David M. Potter, The Impending Crisis: America Before the Civil War, 1848-1861. Entirely about faction politics between formally active white male politicians of some means. Had interesting spots, but if you’re interested in acknowledgment that, for example, Native Americans had agency in this period, or that immigrants were relevant in some way other than as a focus of Know-Nothing ire, this is not the book. It should by no means by the only book on the era anybody reads. For filling in gaps, okay. Nobody in this book likes anybody else in this book. I was relieved when the Fremonts showed up, because they at least appeared to like each other. Then the Fremonts left again abruptly. Drat.
Karina Sumner-Smith, Defiant. Second in its series, definitely wants the first to make sense. Backstory development while forward motion continues, focus on friendship while not losing politics and worldbuilding. Eager to see how the series resolves in the third book, and I’m behind enough on my to-read pile that it’s already available, so.
Lynne M. Thomas and Michael Damian Thomas, eds., Uncanny Magazine Issue 7. Kindle. Another of the “making sure I’ve caught up on what’s in this issue” issue.

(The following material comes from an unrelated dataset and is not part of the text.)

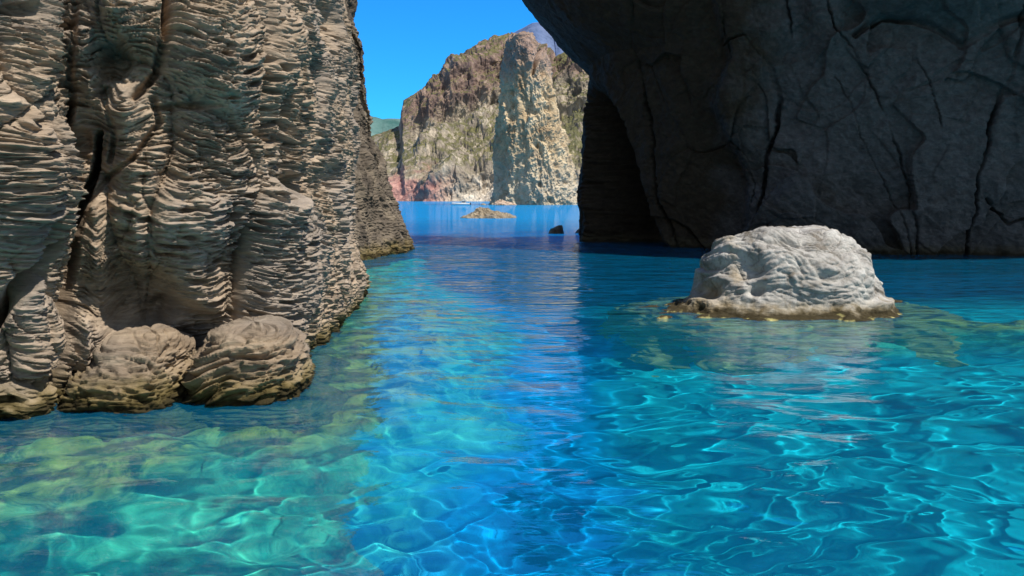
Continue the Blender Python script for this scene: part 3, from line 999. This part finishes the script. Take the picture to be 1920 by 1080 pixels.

Derek Walcott, Omeros. A Homeric epic by a contemporary Caribbean poet. I like the passages about the sea best–yes, who’s being ethnotypical again–but the characterization is fascinating, the places where it draws on the classics and the places where it’s making its own place, engaging in an erudite way with its own locale and making the classical texts feel their own context more strongly. Would like to talk about this with people who have stronger Mediterranean feelings than I have.